Ecosystems and habitats

Wapusk National Park

Wapusk National Park represents Hudson-James Bay Lowlands, a vast, low-lying plain on the western shores of Hudson Bay. The land is a flat, poorly drained coastal plain with many lakes, ponds, creeks and meandering rivers that cover half of the land’s surface. The plain is influenced by a maritime subarctic climate and covered by the most extensive mantle of muskeg in North America. Located between latitudes 51ᵒ and 65ᵒ North, the lowlands contain one of the world’s largest contiguous wetlands.

The park is a transitionary ecosystem with boreal forest in south and arctic tundra to north.
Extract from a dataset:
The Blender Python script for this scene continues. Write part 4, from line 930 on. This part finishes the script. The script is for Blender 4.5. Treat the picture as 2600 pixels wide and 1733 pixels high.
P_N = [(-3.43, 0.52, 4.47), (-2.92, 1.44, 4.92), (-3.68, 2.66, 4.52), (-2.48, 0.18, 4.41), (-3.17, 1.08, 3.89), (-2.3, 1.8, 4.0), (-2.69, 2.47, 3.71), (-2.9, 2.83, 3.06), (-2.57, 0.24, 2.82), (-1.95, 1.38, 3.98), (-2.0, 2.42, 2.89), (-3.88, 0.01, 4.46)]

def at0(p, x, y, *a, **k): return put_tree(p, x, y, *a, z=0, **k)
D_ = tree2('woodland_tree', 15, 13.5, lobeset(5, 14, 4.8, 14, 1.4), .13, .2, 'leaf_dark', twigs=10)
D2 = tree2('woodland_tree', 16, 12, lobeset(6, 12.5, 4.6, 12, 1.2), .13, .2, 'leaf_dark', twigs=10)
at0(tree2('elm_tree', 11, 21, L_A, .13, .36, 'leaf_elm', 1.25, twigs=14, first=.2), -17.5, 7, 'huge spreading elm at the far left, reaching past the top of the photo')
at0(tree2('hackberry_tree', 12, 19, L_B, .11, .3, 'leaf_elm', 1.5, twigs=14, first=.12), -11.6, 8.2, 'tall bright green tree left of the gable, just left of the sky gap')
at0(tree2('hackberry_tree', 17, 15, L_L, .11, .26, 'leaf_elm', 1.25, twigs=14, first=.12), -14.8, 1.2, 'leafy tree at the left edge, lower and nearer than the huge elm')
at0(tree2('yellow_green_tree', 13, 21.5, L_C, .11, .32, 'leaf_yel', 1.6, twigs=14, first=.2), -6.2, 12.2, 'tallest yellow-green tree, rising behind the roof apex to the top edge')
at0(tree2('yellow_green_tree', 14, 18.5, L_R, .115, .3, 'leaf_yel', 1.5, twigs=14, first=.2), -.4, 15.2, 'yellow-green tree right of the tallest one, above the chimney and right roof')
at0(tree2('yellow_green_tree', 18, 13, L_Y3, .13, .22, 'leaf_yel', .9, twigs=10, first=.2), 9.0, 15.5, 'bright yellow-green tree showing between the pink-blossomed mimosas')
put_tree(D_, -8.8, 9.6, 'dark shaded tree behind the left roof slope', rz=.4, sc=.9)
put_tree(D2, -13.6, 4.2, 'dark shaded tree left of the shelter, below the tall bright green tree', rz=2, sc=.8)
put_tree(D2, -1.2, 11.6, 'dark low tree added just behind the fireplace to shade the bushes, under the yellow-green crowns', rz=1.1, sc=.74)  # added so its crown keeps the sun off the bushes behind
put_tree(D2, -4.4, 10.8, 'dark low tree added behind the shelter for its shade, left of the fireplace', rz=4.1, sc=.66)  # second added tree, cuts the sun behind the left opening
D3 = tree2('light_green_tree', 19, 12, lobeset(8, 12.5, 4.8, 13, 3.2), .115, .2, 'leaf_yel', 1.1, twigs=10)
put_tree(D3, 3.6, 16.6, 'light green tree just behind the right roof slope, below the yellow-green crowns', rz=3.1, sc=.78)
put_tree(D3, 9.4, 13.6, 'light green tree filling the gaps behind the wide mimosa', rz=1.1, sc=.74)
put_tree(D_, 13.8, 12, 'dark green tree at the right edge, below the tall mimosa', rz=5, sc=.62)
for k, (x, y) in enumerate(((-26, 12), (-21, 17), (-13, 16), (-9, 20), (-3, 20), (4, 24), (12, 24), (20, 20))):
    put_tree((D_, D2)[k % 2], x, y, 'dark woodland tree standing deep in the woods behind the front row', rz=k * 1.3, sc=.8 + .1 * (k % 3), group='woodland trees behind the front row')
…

The current landscape developed as a result of isostatic rebound. This means that the land masses are rising after ice sheets pushed them down during the last ice age. This process is happening at a rate of approximately 1.3 metres every 100 years. The region is underlain by continuous and discontinuous permafrost and impermeable silt-clay soils. These features impede water infiltration and cause pooling of water at the surface. This creates the wetlands and thousands of lakes that aerial views of Wapusk are known for.

Wapusk National Park plays an important part in habitat conservation. Wapusk protects one of the world's largest known polar bear maternity denning areas. The park preserves critical habitat for hundreds of thousands of waterfowl and shorebirds. These birds nest on the Hudson Bay coast in the summer and gather to feed during the spring and fall migrations.

Ecosystems

The park is divided into six unique ecotypes:

  • Coastal fen
  • Coastal ridges and fen
  • Transitional fen
  • Interior peat plateau
  • Coastal forested fen
  • Forested peat plateau

The coastal fen ecotype is dominated by sedge and rush vegetation. Lakes within this ecotype form in depressions between beach ridges or in depressions caused by thawing permafrost.

The interior peat plateau ecotype contains moss, lichen and small shrubs. Approximately two to three metres of peat is underlain by roughly 70 centimetres of continuous permafrost. Lakes within this ecotype are primarily thermokarst in origin with ice-wedge peat polygons as their dominant features.

The boreal spruce forest ecotype is dominated by lichens, sphagnum moss, black spruce, tamarack, shrub willow and birch. Lakes within this ecotype are predominantly thermokarst in origin.

The thermokarst terrain type is characterized by very irregular surfaces or marshy hollows and small hummocks as ice-rich permafrost thaws. The land surface type occurs in Arctic areas and, on smaller scale, in mountainous areas.